La duda expresa una posición humana incapaz de abrirse al encuentro con la novedad inagotable del ser.
«ARISTOTELES dice que la filosofía comienza con el maravillarse y no, como se dice en nuestros tiempos, con la duda. El mundo debe aprender todavía que no merece la pena comenzar con lo negativo; y la razón por la cual hasta ahora ha funcionado el método es porque no se ha sido negativo del todo. No se ha hecho hasta el fondo aquello que se afirmaba que había que hacer. Su duda, a fin de cuentas, no es más que un coqueteo».
La duda es un «coqueteo»: el genio de Kierkegaard nos regala otra prueba de su capacidad para sumergirse en el misterio de la existencia humana.
¿Quién es el hombre armado con la duda, aquel que se hace un escudo para defender a toda costa la pretendida autonomía propia y lo blande con obstinación para afirmar la propia «libertad de pensamiento» crítica y sin prejuicios?
Es un hombre víctima de la más trágica de las ilusiones: la de bastarse a sí mismo.
Efectivamente, el yo que actuando genera duda ofrece el espectáculo de una persona preocupada de sí misma, en tensión para conseguir una certeza que inexorablemente se le escapa. Por la sencilla razón de que no es reconocida como el seno en el que el sujeto mismo reposa desde el origen de su existencia. Porque vivir significa existir, darse cuenta de estar puesto en movimiento por otro, de haber sido hecho por la iniciativa de otro. Darse cuenta de sí mismo, decir «yo», significa al mismo tiempo tomar conciencia de esta inexorable evidencia: yo vengo de otro distinto de mí.

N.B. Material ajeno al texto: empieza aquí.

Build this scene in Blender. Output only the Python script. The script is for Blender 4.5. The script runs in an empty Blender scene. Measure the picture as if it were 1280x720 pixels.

La distracción respecto de esta elemental evidencia genera en el hombre, sin embargo, un profundo malestar, un extravío angustioso, la sensación de no tener tierra bajo los pies que le permita afrontar razonablemente el riesgo inevitable de la decisión a la que todo instante invita. En consecuencia, la duda se presenta como la única modalidad que tiene las credenciales adecuadas para afrontar la tarea de vivir a la que no podemos sustraernos.
La duda es el rostro de la fragilidad, encarna la inseguridad.
Fragilidad e inseguridad que, puesto que no son en absoluto capaces de generar una existencia digna, humana, acaban por producir fatalmente su fruto más terrible y cargado de consecuencias desastrosas para la vida del hombre: la violencia, en todas sus formas, desde las más abiertas y clamorosas que producen tragedias de enormes proporciones, hasta las más engañosas y silenciosas que se consuman en los pliegues, más o menos escondidos, de la vida cotidiana.
El hombre que afirma con palabras tener a la duda como método de la propia existencia está constreñido por la realidad a renegar, de hecho, de su propósito. La imponencia de la realidad no soporta rebeliones de ningún tipo . La vida es un dato: es don de otro. Su presencia confirma su irreductibilidad ontológica que tiene en la certeza el correspondiente reflejo psicológico.
Es sencillo: basta con que cada uno mire con calma sincera a la propia vida de cada uno. Nos daremos cuenta de que no hay tiempo ni espacio para la duda; sólo hay tiempo para acoger la provocación de la realidad en toda su sorprendente riqueza.
Por esta razón la duda, afirma Kierkegaard, es un índice de coquetería, expresión de una posición humana deprimida y mistificadora, incapaz de abrirse al encuentro con la novedad inagotable del ser y por tanto reducida a entretenerse con la mezquindad de la propia medida. Quien cede a esta tentación se entrega a un inexorable destino: la tristeza desesperada que se sofoca con el cinismo, del cual sólo se puede salir quitándose la máscara, dando rienda suelta a la violencia.
En cualquier caso, como siempre en el drama de la vida, no tenemos escapatoria. Que la realidad sólo tolere la aproximación dictada por la maravilla y el asombro y sin embargo haga rendir cuentas, antes o después, a quien presume, dudando, de poseerla, esto sólo es verificable en el drama cotidiano de la existencia en la que cada uno está implicado.